§ What to do:
Quote the data below in full, please, without altering anything.

-- begin Information shown --

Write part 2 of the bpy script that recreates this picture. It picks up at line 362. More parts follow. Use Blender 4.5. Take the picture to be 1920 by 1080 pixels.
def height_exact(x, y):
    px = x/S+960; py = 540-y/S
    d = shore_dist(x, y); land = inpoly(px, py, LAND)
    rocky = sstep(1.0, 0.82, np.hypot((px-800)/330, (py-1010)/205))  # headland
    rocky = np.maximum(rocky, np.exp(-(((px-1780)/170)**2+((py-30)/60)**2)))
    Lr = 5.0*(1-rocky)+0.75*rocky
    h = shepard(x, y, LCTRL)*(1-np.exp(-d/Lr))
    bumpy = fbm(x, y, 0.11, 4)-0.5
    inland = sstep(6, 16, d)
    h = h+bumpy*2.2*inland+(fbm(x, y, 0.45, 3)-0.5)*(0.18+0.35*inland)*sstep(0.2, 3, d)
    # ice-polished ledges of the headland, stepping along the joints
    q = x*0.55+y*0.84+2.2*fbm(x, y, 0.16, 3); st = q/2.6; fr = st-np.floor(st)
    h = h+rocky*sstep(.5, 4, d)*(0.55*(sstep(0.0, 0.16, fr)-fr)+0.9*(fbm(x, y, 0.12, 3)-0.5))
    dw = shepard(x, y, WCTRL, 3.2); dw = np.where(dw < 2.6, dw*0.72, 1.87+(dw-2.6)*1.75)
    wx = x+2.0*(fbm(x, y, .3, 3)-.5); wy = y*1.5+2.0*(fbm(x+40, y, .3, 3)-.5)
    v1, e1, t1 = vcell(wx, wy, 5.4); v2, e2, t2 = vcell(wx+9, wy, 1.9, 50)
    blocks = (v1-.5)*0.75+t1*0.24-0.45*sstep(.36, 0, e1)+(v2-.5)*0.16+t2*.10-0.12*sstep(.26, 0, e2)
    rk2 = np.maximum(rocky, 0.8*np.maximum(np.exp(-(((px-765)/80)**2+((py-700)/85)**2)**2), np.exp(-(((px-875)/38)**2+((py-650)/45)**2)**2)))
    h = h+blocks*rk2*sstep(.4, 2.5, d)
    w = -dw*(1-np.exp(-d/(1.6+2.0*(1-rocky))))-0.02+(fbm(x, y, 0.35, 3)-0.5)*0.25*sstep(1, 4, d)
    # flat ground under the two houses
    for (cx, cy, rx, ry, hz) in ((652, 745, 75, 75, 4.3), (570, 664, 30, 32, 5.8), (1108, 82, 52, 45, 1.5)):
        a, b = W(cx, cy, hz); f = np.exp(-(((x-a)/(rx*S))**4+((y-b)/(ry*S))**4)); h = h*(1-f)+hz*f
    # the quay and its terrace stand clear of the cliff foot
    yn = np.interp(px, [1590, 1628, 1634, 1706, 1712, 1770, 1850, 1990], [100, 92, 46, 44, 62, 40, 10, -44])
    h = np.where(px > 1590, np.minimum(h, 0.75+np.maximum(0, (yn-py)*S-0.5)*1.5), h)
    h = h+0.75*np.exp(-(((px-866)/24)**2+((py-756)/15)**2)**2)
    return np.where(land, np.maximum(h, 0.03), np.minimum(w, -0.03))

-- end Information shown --

§ Exercise solution:
Write part 2 of the bpy script that recreates this picture. It picks up at line 362. More parts follow. Use Blender 4.5. Take the picture to be 1920 by 1080 pixels.
def height_exact(x, y):
    px = x/S+960; py = 540-y/S
    d = shore_dist(x, y); land = inpoly(px, py, LAND)
    rocky = sstep(1.0, 0.82, np.hypot((px-800)/330, (py-1010)/205))  # headland
    rocky = np.maximum(rocky, np.exp(-(((px-1780)/170)**2+((py-30)/60)**2)))
    Lr = 5.0*(1-rocky)+0.75*rocky
    h = shepard(x, y, LCTRL)*(1-np.exp(-d/Lr))
    bumpy = fbm(x, y, 0.11, 4)-0.5
    inland = sstep(6, 16, d)
    h = h+bumpy*2.2*inland+(fbm(x, y, 0.45, 3)-0.5)*(0.18+0.35*inland)*sstep(0.2, 3, d)
    # ice-polished ledges of the headland, stepping along the joints
    q = x*0.55+y*0.84+2.2*fbm(x, y, 0.16, 3); st = q/2.6; fr = st-np.floor(st)
    h = h+rocky*sstep(.5, 4, d)*(0.55*(sstep(0.0, 0.16, fr)-fr)+0.9*(fbm(x, y, 0.12, 3)-0.5))
    dw = shepard(x, y, WCTRL, 3.2); dw = np.where(dw < 2.6, dw*0.72, 1.87+(dw-2.6)*1.75)
    wx = x+2.0*(fbm(x, y, .3, 3)-.5); wy = y*1.5+2.0*(fbm(x+40, y, .3, 3)-.5)
    v1, e1, t1 = vcell(wx, wy, 5.4); v2, e2, t2 = vcell(wx+9, wy, 1.9, 50)
    blocks = (v1-.5)*0.75+t1*0.24-0.45*sstep(.36, 0, e1)+(v2-.5)*0.16+t2*.10-0.12*sstep(.26, 0, e2)
    rk2 = np.maximum(rocky, 0.8*np.maximum(np.exp(-(((px-765)/80)**2+((py-700)/85)**2)**2), np.exp(-(((px-875)/38)**2+((py-650)/45)**2)**2)))
    h = h+blocks*rk2*sstep(.4, 2.5, d)
    w = -dw*(1-np.exp(-d/(1.6+2.0*(1-rocky))))-0.02+(fbm(x, y, 0.35, 3)-0.5)*0.25*sstep(1, 4, d)
    # flat ground under the two houses
    for (cx, cy, rx, ry, hz) in ((652, 745, 75, 75, 4.3), (570, 664, 30, 32, 5.8), (1108, 82, 52, 45, 1.5)):
        a, b = W(cx, cy, hz); f = np.exp(-(((x-a)/(rx*S))**4+((y-b)/(ry*S))**4)); h = h*(1-f)+hz*f
    # the quay and its terrace stand clear of the cliff foot
    yn = np.interp(px, [1590, 1628, 1634, 1706, 1712, 1770, 1850, 1990], [100, 92, 46, 44, 62, 40, 10, -44])
    h = np.where(px > 1590, np.minimum(h, 0.75+np.maximum(0, (yn-py)*S-0.5)*1.5), h)
    h = h+0.75*np.exp(-(((px-866)/24)**2+((py-756)/15)**2)**2)
    return np.where(land, np.maximum(h, 0.03), np.minimum(w, -0.03))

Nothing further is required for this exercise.